• _Exercise objective_: Reproduce the records below exactly as given.

• _Items from a dataset_:
——

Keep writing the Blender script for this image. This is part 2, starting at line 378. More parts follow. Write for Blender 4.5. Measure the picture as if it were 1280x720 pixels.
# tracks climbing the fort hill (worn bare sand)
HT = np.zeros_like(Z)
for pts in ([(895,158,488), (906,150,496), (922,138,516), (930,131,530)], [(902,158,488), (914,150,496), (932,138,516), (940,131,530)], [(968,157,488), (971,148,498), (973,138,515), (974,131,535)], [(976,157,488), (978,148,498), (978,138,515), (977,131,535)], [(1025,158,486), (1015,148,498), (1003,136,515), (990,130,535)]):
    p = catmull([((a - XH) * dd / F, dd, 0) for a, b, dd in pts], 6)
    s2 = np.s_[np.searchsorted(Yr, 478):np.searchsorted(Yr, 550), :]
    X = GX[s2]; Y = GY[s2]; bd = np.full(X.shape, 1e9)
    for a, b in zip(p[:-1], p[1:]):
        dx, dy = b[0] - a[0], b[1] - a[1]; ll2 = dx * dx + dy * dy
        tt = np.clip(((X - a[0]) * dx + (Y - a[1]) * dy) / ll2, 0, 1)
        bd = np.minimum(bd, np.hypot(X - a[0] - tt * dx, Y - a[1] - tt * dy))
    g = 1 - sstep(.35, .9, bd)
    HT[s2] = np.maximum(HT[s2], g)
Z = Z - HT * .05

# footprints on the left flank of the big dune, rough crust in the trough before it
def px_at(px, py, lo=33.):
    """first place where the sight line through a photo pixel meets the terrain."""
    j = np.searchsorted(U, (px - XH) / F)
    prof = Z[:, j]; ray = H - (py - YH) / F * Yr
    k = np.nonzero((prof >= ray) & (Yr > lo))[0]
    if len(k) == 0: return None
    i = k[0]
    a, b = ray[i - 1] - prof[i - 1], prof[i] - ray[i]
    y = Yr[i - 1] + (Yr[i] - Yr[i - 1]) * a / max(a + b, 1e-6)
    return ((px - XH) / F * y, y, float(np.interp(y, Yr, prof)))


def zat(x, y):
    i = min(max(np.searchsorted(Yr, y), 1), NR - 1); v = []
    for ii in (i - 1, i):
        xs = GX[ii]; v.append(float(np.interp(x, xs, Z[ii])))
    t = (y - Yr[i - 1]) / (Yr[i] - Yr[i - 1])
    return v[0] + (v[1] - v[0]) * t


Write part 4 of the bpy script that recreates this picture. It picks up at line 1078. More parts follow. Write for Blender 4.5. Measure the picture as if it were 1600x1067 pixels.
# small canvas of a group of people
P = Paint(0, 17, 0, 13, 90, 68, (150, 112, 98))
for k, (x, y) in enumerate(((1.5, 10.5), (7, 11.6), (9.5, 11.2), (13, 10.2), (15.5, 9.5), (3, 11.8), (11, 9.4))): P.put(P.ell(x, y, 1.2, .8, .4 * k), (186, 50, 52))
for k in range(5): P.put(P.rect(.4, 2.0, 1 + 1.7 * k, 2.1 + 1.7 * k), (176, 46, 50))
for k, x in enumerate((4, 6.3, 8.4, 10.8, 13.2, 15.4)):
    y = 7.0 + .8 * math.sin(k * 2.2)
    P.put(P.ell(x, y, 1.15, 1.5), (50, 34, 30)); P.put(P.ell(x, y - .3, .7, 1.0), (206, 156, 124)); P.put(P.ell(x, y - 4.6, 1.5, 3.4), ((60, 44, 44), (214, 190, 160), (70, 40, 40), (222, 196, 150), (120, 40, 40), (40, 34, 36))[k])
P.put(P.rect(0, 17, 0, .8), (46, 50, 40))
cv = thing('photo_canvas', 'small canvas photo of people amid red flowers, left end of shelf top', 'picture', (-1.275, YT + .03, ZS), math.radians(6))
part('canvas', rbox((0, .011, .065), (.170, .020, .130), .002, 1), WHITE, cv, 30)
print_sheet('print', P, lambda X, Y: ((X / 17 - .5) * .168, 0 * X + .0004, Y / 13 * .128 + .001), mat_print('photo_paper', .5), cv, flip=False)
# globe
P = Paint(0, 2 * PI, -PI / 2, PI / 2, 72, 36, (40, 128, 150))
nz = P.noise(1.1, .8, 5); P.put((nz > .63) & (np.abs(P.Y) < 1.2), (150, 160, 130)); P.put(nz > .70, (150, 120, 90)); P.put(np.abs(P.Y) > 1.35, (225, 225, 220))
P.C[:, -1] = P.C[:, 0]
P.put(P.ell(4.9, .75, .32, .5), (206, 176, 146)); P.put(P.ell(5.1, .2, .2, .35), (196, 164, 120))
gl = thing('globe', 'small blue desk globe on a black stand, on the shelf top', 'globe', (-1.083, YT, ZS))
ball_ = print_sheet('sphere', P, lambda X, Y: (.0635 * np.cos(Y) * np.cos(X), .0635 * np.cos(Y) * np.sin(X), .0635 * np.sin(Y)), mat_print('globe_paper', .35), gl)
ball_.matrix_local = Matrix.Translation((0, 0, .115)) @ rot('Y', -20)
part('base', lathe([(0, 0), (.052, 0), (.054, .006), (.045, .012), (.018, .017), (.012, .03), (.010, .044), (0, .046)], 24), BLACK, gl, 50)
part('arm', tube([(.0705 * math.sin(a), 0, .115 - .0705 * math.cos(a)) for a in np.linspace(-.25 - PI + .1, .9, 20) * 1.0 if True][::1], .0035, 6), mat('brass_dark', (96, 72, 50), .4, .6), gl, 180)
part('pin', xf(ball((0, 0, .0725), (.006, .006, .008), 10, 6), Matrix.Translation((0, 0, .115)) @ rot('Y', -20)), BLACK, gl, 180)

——

• _The output_:
Keep writing the Blender script for this image. This is part 2, starting at line 378. More parts follow. Write for Blender 4.5. Measure the picture as if it were 1280x720 pixels.
# tracks climbing the fort hill (worn bare sand)
HT = np.zeros_like(Z)
for pts in ([(895,158,488), (906,150,496), (922,138,516), (930,131,530)], [(902,158,488), (914,150,496), (932,138,516), (940,131,530)], [(968,157,488), (971,148,498), (973,138,515), (974,131,535)], [(976,157,488), (978,148,498), (978,138,515), (977,131,535)], [(1025,158,486), (1015,148,498), (1003,136,515), (990,130,535)]):
    p = catmull([((a - XH) * dd / F, dd, 0) for a, b, dd in pts], 6)
    s2 = np.s_[np.searchsorted(Yr, 478):np.searchsorted(Yr, 550), :]
    X = GX[s2]; Y = GY[s2]; bd = np.full(X.shape, 1e9)
    for a, b in zip(p[:-1], p[1:]):
        dx, dy = b[0] - a[0], b[1] - a[1]; ll2 = dx * dx + dy * dy
        tt = np.clip(((X - a[0]) * dx + (Y - a[1]) * dy) / ll2, 0, 1)
        bd = np.minimum(bd, np.hypot(X - a[0] - tt * dx, Y - a[1] - tt * dy))
    g = 1 - sstep(.35, .9, bd)
    HT[s2] = np.maximum(HT[s2], g)
Z = Z - HT * .05

# footprints on the left flank of the big dune, rough crust in the trough before it
def px_at(px, py, lo=33.):
    """first place where the sight line through a photo pixel meets the terrain."""
    j = np.searchsorted(U, (px - XH) / F)
    prof = Z[:, j]; ray = H - (py - YH) / F * Yr
    k = np.nonzero((prof >= ray) & (Yr > lo))[0]
    if len(k) == 0: return None
    i = k[0]
    a, b = ray[i - 1] - prof[i - 1], prof[i] - ray[i]
    y = Yr[i - 1] + (Yr[i] - Yr[i - 1]) * a / max(a + b, 1e-6)
    return ((px - XH) / F * y, y, float(np.interp(y, Yr, prof)))


def zat(x, y):
    i = min(max(np.searchsorted(Yr, y), 1), NR - 1); v = []
    for ii in (i - 1, i):
        xs = GX[ii]; v.append(float(np.interp(x, xs, Z[ii])))
    t = (y - Yr[i - 1]) / (Yr[i] - Yr[i - 1])
    return v[0] + (v[1] - v[0]) * t


Write part 4 of the bpy script that recreates this picture. It picks up at line 1078. More parts follow. Write for Blender 4.5. Measure the picture as if it were 1600x1067 pixels.
# small canvas of a group of people
P = Paint(0, 17, 0, 13, 90, 68, (150, 112, 98))
for k, (x, y) in enumerate(((1.5, 10.5), (7, 11.6), (9.5, 11.2), (13, 10.2), (15.5, 9.5), (3, 11.8), (11, 9.4))): P.put(P.ell(x, y, 1.2, .8, .4 * k), (186, 50, 52))
for k in range(5): P.put(P.rect(.4, 2.0, 1 + 1.7 * k, 2.1 + 1.7 * k), (176, 46, 50))
for k, x in enumerate((4, 6.3, 8.4, 10.8, 13.2, 15.4)):
    y = 7.0 + .8 * math.sin(k * 2.2)
    P.put(P.ell(x, y, 1.15, 1.5), (50, 34, 30)); P.put(P.ell(x, y - .3, .7, 1.0), (206, 156, 124)); P.put(P.ell(x, y - 4.6, 1.5, 3.4), ((60, 44, 44), (214, 190, 160), (70, 40, 40), (222, 196, 150), (120, 40, 40), (40, 34, 36))[k])
P.put(P.rect(0, 17, 0, .8), (46, 50, 40))
cv = thing('photo_canvas', 'small canvas photo of people amid red flowers, left end of shelf top', 'picture', (-1.275, YT + .03, ZS), math.radians(6))
part('canvas', rbox((0, .011, .065), (.170, .020, .130), .002, 1), WHITE, cv, 30)
print_sheet('print', P, lambda X, Y: ((X / 17 - .5) * .168, 0 * X + .0004, Y / 13 * .128 + .001), mat_print('photo_paper', .5), cv, flip=False)
# globe
P = Paint(0, 2 * PI, -PI / 2, PI / 2, 72, 36, (40, 128, 150))
nz = P.noise(1.1, .8, 5); P.put((nz > .63) & (np.abs(P.Y) < 1.2), (150, 160, 130)); P.put(nz > .70, (150, 120, 90)); P.put(np.abs(P.Y) > 1.35, (225, 225, 220))
P.C[:, -1] = P.C[:, 0]
P.put(P.ell(4.9, .75, .32, .5), (206, 176, 146)); P.put(P.ell(5.1, .2, .2, .35), (196, 164, 120))
gl = thing('globe', 'small blue desk globe on a black stand, on the shelf top', 'globe', (-1.083, YT, ZS))
ball_ = print_sheet('sphere', P, lambda X, Y: (.0635 * np.cos(Y) * np.cos(X), .0635 * np.cos(Y) * np.sin(X), .0635 * np.sin(Y)), mat_print('globe_paper', .35), gl)
ball_.matrix_local = Matrix.Translation((0, 0, .115)) @ rot('Y', -20)
part('base', lathe([(0, 0), (.052, 0), (.054, .006), (.045, .012), (.018, .017), (.012, .03), (.010, .044), (0, .046)], 24), BLACK, gl, 50)
part('arm', tube([(.0705 * math.sin(a), 0, .115 - .0705 * math.cos(a)) for a in np.linspace(-.25 - PI + .1, .9, 20) * 1.0 if True][::1], .0035, 6), mat('brass_dark', (96, 72, 50), .4, .6), gl, 180)
part('pin', xf(ball((0, 0, .0725), (.006, .006, .008), 10, 6), Matrix.Translation((0, 0, .115)) @ rot('Y', -20)), BLACK, gl, 180)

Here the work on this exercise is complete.